Preto, pobre e suburbano

Esse aqui é o cotidiano de um simples jornalista carioca que mora e circula pra cima e pra baixo na cidade de São Sebastião do Rio de Janeiro. Mas acaba sempre voltando pra a base, em Bangu - terra onde só os fortes sobrevivem pq é longe pra burro e tem que ter saco pra aturar as idas e vindas...

quarta-feira, setembro 29, 2004

Q vergonha de mim
O retorno pra Bangu, pra variar, foi no trem. Peguei o Santa Cruz das 19h25 na Central. Pulei fora da composição já por volta das 20h, em Guilherme da Silveira. Passei a roleta que dá saída da estação. E comecei a caminhar. Nisso, um senhor de sapato preto, calça jeans, camisa quadriculada e uma maletinha, havia passado tb a roleta e pegava o mesmo caminho q eu.

A diferença de temperatura de quando pegamos o trem na Central e descemos na nossa estação era grande. Havia baixado uns três graus mais ou menos. Rolava um ventinho dando pinta q o tempo ia virar.

Susto
Ele se aproximou e falou do tempo. Algo do gênero “esse tempo mata nossa saúde”. Puts, levei um susto. Passei uns rápidos instantes de medo. Medo! Eu tive medo dum cara q é trabalhador e desceu do trem comigo!! Q vontade de por a cabeça num buraco na terra. Respondi ao senhor e seguimos conversando por cerca de 500 metros.

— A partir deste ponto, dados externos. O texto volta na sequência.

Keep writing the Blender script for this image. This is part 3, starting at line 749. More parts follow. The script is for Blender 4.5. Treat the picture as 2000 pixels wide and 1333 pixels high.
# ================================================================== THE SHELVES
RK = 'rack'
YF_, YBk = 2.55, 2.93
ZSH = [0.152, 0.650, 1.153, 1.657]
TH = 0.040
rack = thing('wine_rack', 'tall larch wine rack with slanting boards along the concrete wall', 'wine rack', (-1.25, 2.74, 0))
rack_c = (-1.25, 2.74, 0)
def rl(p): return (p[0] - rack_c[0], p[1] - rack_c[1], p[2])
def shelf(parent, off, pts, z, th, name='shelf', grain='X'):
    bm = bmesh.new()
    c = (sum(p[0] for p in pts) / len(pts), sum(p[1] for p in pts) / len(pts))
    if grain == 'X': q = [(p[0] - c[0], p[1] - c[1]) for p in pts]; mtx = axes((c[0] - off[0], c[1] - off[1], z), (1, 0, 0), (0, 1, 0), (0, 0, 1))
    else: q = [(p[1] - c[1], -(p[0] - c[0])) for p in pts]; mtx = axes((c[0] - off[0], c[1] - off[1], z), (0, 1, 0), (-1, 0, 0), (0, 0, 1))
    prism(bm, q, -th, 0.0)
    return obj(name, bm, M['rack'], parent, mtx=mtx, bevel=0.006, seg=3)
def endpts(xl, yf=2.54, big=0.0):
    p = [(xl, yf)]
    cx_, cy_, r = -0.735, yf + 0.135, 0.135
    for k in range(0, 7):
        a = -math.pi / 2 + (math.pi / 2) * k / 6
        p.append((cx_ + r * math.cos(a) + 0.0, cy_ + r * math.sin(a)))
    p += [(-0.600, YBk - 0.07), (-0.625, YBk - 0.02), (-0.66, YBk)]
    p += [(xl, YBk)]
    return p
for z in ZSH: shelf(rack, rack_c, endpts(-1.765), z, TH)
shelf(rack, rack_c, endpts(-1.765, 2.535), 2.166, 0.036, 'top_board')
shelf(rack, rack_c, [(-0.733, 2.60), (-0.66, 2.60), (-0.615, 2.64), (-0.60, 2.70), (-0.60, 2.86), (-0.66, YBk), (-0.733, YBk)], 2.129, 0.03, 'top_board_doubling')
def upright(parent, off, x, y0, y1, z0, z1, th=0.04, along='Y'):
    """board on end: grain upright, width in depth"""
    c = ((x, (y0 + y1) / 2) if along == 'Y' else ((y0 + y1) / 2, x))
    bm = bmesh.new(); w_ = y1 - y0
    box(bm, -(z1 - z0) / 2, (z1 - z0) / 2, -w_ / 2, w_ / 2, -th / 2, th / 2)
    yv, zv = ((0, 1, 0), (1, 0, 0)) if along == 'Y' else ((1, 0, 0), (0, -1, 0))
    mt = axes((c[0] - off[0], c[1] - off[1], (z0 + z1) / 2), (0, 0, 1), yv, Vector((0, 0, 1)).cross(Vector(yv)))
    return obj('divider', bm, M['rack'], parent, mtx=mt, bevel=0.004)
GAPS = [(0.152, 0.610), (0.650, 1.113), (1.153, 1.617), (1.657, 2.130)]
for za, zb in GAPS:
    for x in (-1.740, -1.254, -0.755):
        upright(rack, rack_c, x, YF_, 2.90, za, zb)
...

Ele falou q parte da culpa dessas mudanças climáticas meio loucas é nosso pq descuidamos do meio ambiente. Concordei e falei q, por exemplo, nós mesmos sujamos horrores os rios q cruzam as Zonas Norte e Oeste da cidade e que deságuam na Baía da Guanabara. Acabamos culpando municípios da Baixada e outros mais pobres injustamente.

Simplicidade
Ele veio e falou q procurava não sujar nada. Guardava papéis nos bolsos pra jogar em casa e procurava jogar coisas fora nas lixeiras e não no chão (coisa comum no público ferroviário).
Falou q tinha visto cidades no interior onde não se via papel no chão. Disse q já tava velho, com 50 anos, pra acreditar q veria as pessoas sendo mais educadas.Chegamos à esquina das Ruas Ribeiro de Andrade com Francisco Real.
Segui pela Ribeiro, ele foi pela Francisco Real. Não sei seu nome, não sei onde mora, não sei qual sua profissão, provavelmente nunca mais o verei e, se vê-lo, não vou conhecê-lo. Sinto vergonha pela minha primeira reação, mas a simplicidade do senhor conquistou minha simpatia.
Devo estar convivendo demais com a galerinha classe média amendrontada demais. Eu nunca teria levado um susto nessas condições. Muito pelo contrário. Fazer o q? Já passou. Logo eu q vivo tacando pedra nesse tipo de preconceito fui acabar fazendo a mesma coisa.